* **REQUIRED TASK**:
Repeat the listing that follows, character for character, minus the pictures.

* **DATASET EXTRACT**:

%%

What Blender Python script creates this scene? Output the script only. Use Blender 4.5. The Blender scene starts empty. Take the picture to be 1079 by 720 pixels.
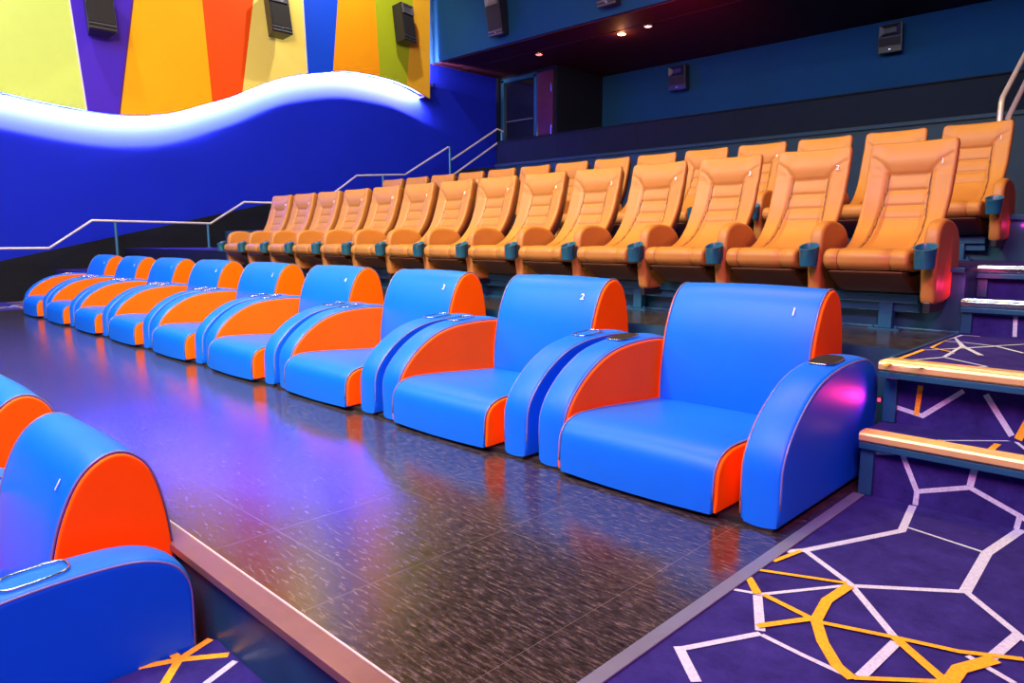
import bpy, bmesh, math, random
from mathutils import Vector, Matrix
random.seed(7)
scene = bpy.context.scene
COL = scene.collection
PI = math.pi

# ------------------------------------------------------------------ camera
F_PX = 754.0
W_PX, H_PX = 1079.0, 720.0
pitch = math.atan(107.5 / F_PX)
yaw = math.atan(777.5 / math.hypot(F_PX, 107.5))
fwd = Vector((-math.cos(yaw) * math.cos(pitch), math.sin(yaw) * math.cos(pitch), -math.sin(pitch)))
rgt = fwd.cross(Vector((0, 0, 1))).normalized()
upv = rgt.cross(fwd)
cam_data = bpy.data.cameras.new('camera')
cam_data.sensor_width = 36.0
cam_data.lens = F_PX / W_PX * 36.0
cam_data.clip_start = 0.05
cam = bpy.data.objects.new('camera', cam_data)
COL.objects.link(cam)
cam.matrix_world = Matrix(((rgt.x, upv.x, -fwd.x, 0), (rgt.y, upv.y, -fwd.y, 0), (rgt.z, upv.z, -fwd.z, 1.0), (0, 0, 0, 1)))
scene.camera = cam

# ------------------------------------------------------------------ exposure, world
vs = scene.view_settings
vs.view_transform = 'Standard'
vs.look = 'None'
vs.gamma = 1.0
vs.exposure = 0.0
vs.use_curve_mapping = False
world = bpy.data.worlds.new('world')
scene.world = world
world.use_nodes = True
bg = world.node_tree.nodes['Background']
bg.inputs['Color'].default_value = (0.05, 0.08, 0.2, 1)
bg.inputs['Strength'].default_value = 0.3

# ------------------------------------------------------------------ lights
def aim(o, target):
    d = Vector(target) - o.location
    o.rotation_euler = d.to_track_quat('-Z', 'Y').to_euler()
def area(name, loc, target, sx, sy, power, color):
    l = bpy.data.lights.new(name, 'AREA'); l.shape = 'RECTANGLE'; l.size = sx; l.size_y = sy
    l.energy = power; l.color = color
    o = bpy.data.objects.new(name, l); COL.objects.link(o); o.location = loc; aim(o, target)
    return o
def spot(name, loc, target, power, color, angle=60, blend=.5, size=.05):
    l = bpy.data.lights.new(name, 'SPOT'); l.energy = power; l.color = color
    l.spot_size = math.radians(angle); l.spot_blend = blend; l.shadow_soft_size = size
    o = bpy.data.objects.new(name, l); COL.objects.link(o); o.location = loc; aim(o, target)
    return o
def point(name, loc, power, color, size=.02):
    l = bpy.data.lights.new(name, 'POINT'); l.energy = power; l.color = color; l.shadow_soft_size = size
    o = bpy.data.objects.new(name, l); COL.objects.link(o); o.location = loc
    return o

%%

* **TASK OUTPUT**:
What Blender Python script creates this scene? Output the script only. Use Blender 4.5. The Blender scene starts empty. Take the picture to be 1079 by 720 pixels.
import bpy, bmesh, math, random
from mathutils import Vector, Matrix
random.seed(7)
scene = bpy.context.scene
COL = scene.collection
PI = math.pi

# ------------------------------------------------------------------ camera
F_PX = 754.0
W_PX, H_PX = 1079.0, 720.0
pitch = math.atan(107.5 / F_PX)
yaw = math.atan(777.5 / math.hypot(F_PX, 107.5))
fwd = Vector((-math.cos(yaw) * math.cos(pitch), math.sin(yaw) * math.cos(pitch), -math.sin(pitch)))
rgt = fwd.cross(Vector((0, 0, 1))).normalized()
upv = rgt.cross(fwd)
cam_data = bpy.data.cameras.new('camera')
cam_data.sensor_width = 36.0
cam_data.lens = F_PX / W_PX * 36.0
cam_data.clip_start = 0.05
cam = bpy.data.objects.new('camera', cam_data)
COL.objects.link(cam)
cam.matrix_world = Matrix(((rgt.x, upv.x, -fwd.x, 0), (rgt.y, upv.y, -fwd.y, 0), (rgt.z, upv.z, -fwd.z, 1.0), (0, 0, 0, 1)))
scene.camera = cam

# ------------------------------------------------------------------ exposure, world
vs = scene.view_settings
vs.view_transform = 'Standard'
vs.look = 'None'
vs.gamma = 1.0
vs.exposure = 0.0
vs.use_curve_mapping = False
world = bpy.data.worlds.new('world')
scene.world = world
world.use_nodes = True
bg = world.node_tree.nodes['Background']
bg.inputs['Color'].default_value = (0.05, 0.08, 0.2, 1)
bg.inputs['Strength'].default_value = 0.3

# ------------------------------------------------------------------ lights
def aim(o, target):
    d = Vector(target) - o.location
    o.rotation_euler = d.to_track_quat('-Z', 'Y').to_euler()
def area(name, loc, target, sx, sy, power, color):
    l = bpy.data.lights.new(name, 'AREA'); l.shape = 'RECTANGLE'; l.size = sx; l.size_y = sy
    l.energy = power; l.color = color
    o = bpy.data.objects.new(name, l); COL.objects.link(o); o.location = loc; aim(o, target)
    return o
def spot(name, loc, target, power, color, angle=60, blend=.5, size=.05):
    l = bpy.data.lights.new(name, 'SPOT'); l.energy = power; l.color = color
    l.spot_size = math.radians(angle); l.spot_blend = blend; l.shadow_soft_size = size
    o = bpy.data.objects.new(name, l); COL.objects.link(o); o.location = loc; aim(o, target)
    return o
def point(name, loc, power, color, size=.02):
    l = bpy.data.lights.new(name, 'POINT'); l.energy = power; l.color = color; l.shadow_soft_size = size
    o = bpy.data.objects.new(name, l); COL.objects.link(o); o.location = loc
    return o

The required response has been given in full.